In his appearance in the podcast, David Brady, a money manager, former FX trader, and Substack author, opined that the S&P 500 next move will be a collapse, potentially as large as 30%. 

Brady added that the FED will, during the downfall, step in with measures such as rate cuts and quantitative easing to stabilize the situation, though he stated that the primary reason for the central bank pushing equities higher in this scenario is the fact that 2024 is an election year.

The expert concluded, however, that despite the S&P 500 index likely hitting new highs before the election, the uptrend will be unsustainable and that the stock market will ‘drop precipitously’ and the benchmark will fall as low as 3,500 points – if not lower – thereafter.

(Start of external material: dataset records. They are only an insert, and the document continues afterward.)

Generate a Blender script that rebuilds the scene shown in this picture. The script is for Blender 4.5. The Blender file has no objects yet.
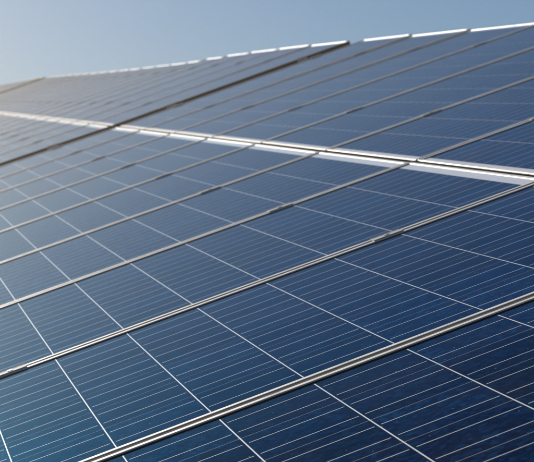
import bpy, bmesh, math, random
from mathutils import Matrix, Vector, Euler
random.seed(7)
scene = bpy.context.scene
C = scene.collection

# ------------------------------------------------------------------ frame of reference
# table frame: x = up the slope of the panels, y = along the row away from the camera, z = panel normal
CAM_RIGHT = Vector((0.92656806, -0.21779597, -0.3066538))
CAM_DOWN = Vector((-0.32895416, -0.07392118, -0.94144826))
CAM_FWD = Vector((0.18237543, 0.97319092, -0.14013789))
CAM_POS = Vector((-1.33192148, -1.6373488, 0.62787149))
PITCH = math.radians(1.0)                       # camera looks up by this much
up_l = (-CAM_DOWN * math.cos(PITCH) + CAM_FWD * math.sin(PITCH)).normalized()
fy = (CAM_FWD - up_l * CAM_FWD.dot(up_l)).normalized()
fx = fy.cross(up_l).normalized()
Q = Matrix((fx, fy, up_l))                      # table -> world rotation
ORIGIN = Vector((0.0, 0.0, 1.95))
TABLE = Matrix.Translation(ORIGIN) @ Q.to_4x4()

# ------------------------------------------------------------------ camera
cam_d = bpy.data.cameras.new("camera")
cam = bpy.data.objects.new("camera", cam_d)
C.objects.link(cam)
rot = Matrix((CAM_RIGHT, -CAM_DOWN, -CAM_FWD)).transposed()
cam.matrix_world = TABLE @ (Matrix.Translation(CAM_POS) @ rot.to_4x4())
cam_d.sensor_width = 36.0
cam_d.sensor_fit = 'HORIZONTAL'
cam_d.lens = 1753.146 / 534.0 * 36.0
cam_d.clip_start = 0.05
cam_d.clip_end = 6000
cam_d.dof.use_dof = True
cam_d.dof.focus_distance = 2.75
cam_d.dof.aperture_fstop = 20.0
scene.camera = cam

# ------------------------------------------------------------------ sky, sun, exposure
SUN_EL = math.radians(22.0)
SUN_AZ = math.radians(-27.0)                    # measured from +Y (view direction), negative = left
world = bpy.data.worlds.new("World")
scene.world = world
world.use_nodes = True
nt = world.node_tree
bg = nt.nodes["Background"]
sky = nt.nodes.new("ShaderNodeTexSky")
sky.sky_type = 'NISHITA'
sky.sun_disc = False
sky.sun_elevation = SUN_EL
sky.sun_rotation = SUN_AZ
sky.altitude = 300
sky.air_density = 1.0
sky.dust_density = 0.0
sky.ozone_density = 6.0
nt.links.new(sky.outputs[0], bg.inputs[0])
bg.inputs[1].default_value = 0.050
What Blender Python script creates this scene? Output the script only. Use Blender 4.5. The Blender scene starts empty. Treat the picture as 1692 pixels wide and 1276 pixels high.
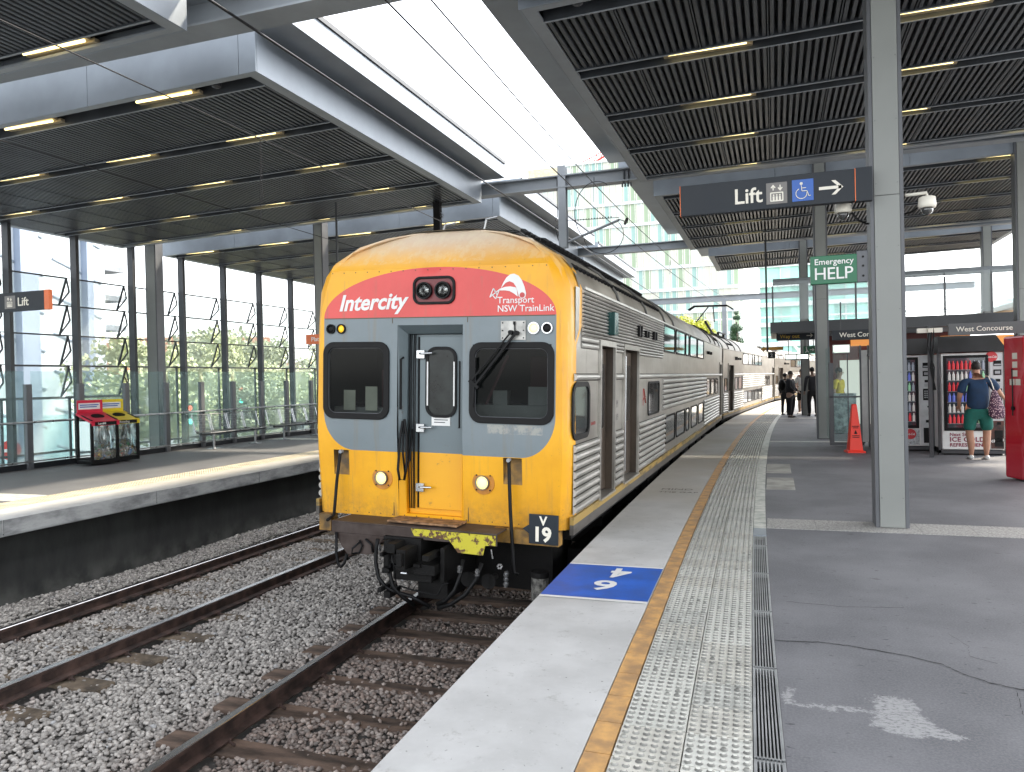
import bpy, math, random
import numpy as np
from mathutils import Vector, Matrix
random.seed(7); rng = np.random.default_rng(7)
S = bpy.context.scene; COL = S.collection
R = math.radians
# ---------------- camera, world, sun, exposure ----------------
cd = bpy.data.cameras.new('camera'); cam = bpy.data.objects.new('camera', cd); COL.objects.link(cam)
cd.sensor_width = 36.0; cd.lens = 1251.36/1692*36; cd.clip_start = .05; cd.clip_end = 2000
def cam_axes(yaw, pit, rol):
    cy, sy, cp, sp, cr, sr = math.cos(yaw), math.sin(yaw), math.cos(pit), math.sin(pit), math.cos(rol), math.sin(rol)
    r0 = Vector((cy, sy, 0)); f0 = Vector((-sy, cy, 0)); u0 = Vector((0, 0, 1))
    f = f0*cp+u0*sp; u = f0*-sp+u0*cp
    return r0*cr+u*sr, r0*-sr+u*cr, f
r_, u_, f_ = cam_axes(.333878, -.0080614, -.0227447)
cam.matrix_world = Matrix(((r_.x, u_.x, -f_.x, 0), (r_.y, u_.y, -f_.y, 0), (r_.z, u_.z, -f_.z, 1.55), (0, 0, 0, 1)))
S.camera = cam
SUN_EL, SUN_AZ = 46.0, 50.0     # azimuth measured from +y towards +x
wd = bpy.data.worlds.new('World'); S.world = wd; wd.use_nodes = True
nt = wd.node_tree; bg = nt.nodes['Background']
sk = nt.nodes.new('ShaderNodeTexSky'); sk.sky_type = 'NISHITA'; sk.sun_disc = False
sk.sun_elevation = R(SUN_EL); sk.sun_rotation = R(SUN_AZ); sk.dust_density = 1.6; sk.air_density = 1.0; sk.ozone_density = .6
hs = nt.nodes.new('ShaderNodeHueSaturation'); hs.inputs['Saturation'].default_value = .20
nt.links.new(sk.outputs[0], hs.inputs['Color']); nt.links.new(hs.outputs[0], bg.inputs[0]); bg.inputs[1].default_value = .15
sl = bpy.data.lights.new('sun', 'SUN'); sl.energy = 1.6; sl.angle = R(3); sl.color = (1, .88, .70)
so = bpy.data.objects.new('sun', sl); COL.objects.link(so)
dv = Vector((math.sin(R(SUN_AZ))*math.cos(R(SUN_EL)), math.cos(R(SUN_AZ))*math.cos(R(SUN_EL)), math.sin(R(SUN_EL))))
so.rotation_euler = dv.to_track_quat('Z', 'Y').to_euler()
S.view_settings.view_transform = 'Standard'; S.view_settings.look = 'None'; S.view_settings.gamma = 1
S.view_settings.exposure = 2.4
S.render.engine = 'CYCLES'; S.cycles.use_denoising = True; S.cycles.max_bounces = 7; S.cycles.diffuse_bounces = 4
S.cycles.transparent_max_bounces = 16; S.cycles.glossy_bounces = 3; S.cycles.transmission_bounces = 4; S.cycles.sample_clamp_indirect = 6
S.cycles.caustics_reflective = False; S.cycles.caustics_refractive = False

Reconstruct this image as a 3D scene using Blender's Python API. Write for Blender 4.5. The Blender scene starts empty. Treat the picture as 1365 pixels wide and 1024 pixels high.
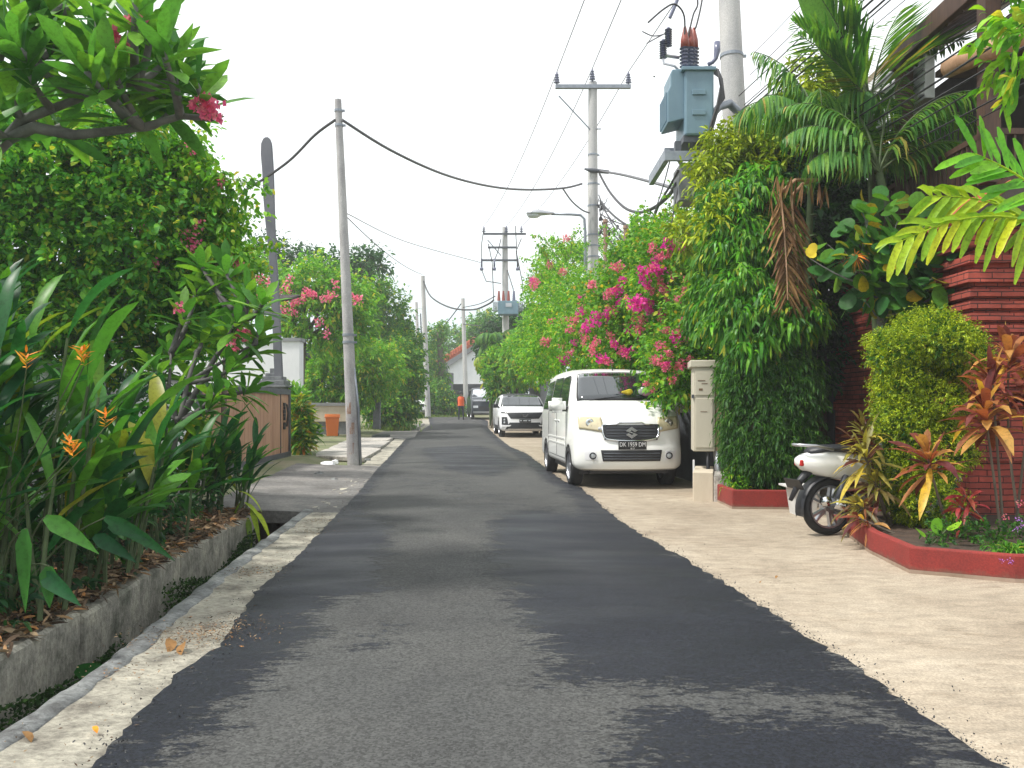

It is noteworthy that a collapse to 3,500 – despite constituting a 30.31% fall from the current levels and a 33.39% drop from the recent ATH – would still revert the S&P 500 only to the October 2022 levels, perhaps highlighting the feverish growth in the last 18 months.

S&P 500 5-year chart with the last time it stood near 3,500 marked. Source: Google

The Good the Bad and the FED

Another concern Brady highlighted is that inflation has been rising in recent months,

Indeed, with CPI prints coming in hotter-than-expected month after month, even the FED Chair Jerome Powell recently admitted that there is decreasing confidence in the central bank’s ability to hit the 2% target.

In recent months, many experts have been warning that the FED’s strategy is fey, with Gordon Johnson, the Founder and CEO of GJL Research, going as far as to say that the coming disaster is the ‘most predictable forthcoming inflation crisis ever.’

In recent weeks, there has also been a reemergence of talk about further rate hikes.

The situation, particularly if Brady’s prediction of a deep summer pullback, however, would put the FED in a sort of a Mexican standoff as inflation may run rampant without higher rates, but higher rates would be likely to force a rerun of 2008 and 1929.